[START OF DATASET EXCERPT]
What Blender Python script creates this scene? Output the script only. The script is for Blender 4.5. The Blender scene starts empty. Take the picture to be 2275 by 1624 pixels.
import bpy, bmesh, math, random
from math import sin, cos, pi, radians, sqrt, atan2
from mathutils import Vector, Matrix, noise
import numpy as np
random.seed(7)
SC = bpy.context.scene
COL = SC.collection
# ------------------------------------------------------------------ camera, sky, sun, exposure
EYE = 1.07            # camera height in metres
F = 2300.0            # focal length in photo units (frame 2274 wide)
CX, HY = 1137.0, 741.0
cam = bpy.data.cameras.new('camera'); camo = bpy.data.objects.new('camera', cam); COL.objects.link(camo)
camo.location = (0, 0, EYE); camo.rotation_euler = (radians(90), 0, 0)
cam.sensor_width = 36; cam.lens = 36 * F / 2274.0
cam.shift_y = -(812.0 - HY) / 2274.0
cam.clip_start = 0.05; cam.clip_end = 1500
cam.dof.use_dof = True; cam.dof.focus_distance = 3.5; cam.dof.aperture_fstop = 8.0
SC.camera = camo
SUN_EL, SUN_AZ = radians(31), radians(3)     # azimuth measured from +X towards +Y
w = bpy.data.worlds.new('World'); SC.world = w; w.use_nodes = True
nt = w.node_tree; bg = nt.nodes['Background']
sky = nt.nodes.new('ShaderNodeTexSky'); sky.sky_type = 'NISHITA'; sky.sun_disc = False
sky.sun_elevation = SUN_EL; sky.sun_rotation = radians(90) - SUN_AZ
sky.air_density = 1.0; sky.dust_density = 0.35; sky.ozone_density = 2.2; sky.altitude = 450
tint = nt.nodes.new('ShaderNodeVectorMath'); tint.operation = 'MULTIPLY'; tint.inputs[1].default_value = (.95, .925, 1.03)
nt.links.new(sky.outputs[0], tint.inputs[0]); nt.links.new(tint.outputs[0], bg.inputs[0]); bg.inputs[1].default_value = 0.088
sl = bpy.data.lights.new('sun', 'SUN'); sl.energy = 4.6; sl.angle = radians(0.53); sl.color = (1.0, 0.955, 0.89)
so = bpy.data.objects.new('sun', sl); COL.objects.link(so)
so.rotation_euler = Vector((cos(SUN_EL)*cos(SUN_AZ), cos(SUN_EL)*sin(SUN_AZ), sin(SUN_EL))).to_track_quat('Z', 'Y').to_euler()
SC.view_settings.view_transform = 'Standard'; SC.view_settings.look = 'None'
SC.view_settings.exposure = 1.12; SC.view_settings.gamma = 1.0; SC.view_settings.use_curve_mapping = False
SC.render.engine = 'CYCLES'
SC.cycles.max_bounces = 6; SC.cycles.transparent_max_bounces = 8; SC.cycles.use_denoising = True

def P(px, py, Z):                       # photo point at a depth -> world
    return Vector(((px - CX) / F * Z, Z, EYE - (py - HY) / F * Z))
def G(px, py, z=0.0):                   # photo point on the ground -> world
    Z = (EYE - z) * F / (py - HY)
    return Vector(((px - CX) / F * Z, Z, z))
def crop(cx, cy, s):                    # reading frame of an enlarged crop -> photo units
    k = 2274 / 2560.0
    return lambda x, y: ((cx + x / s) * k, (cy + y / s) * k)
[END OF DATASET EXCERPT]
**TASK PROMPT**
Copy each line that holds the word "scene".

**SOLVED PROBLEM**
What Blender Python script creates this scene? Output the script only. The script is for Blender 4.5. The Blender scene starts empty. Take the picture to be 2275 by 1624 pixels.
SC = bpy.context.scene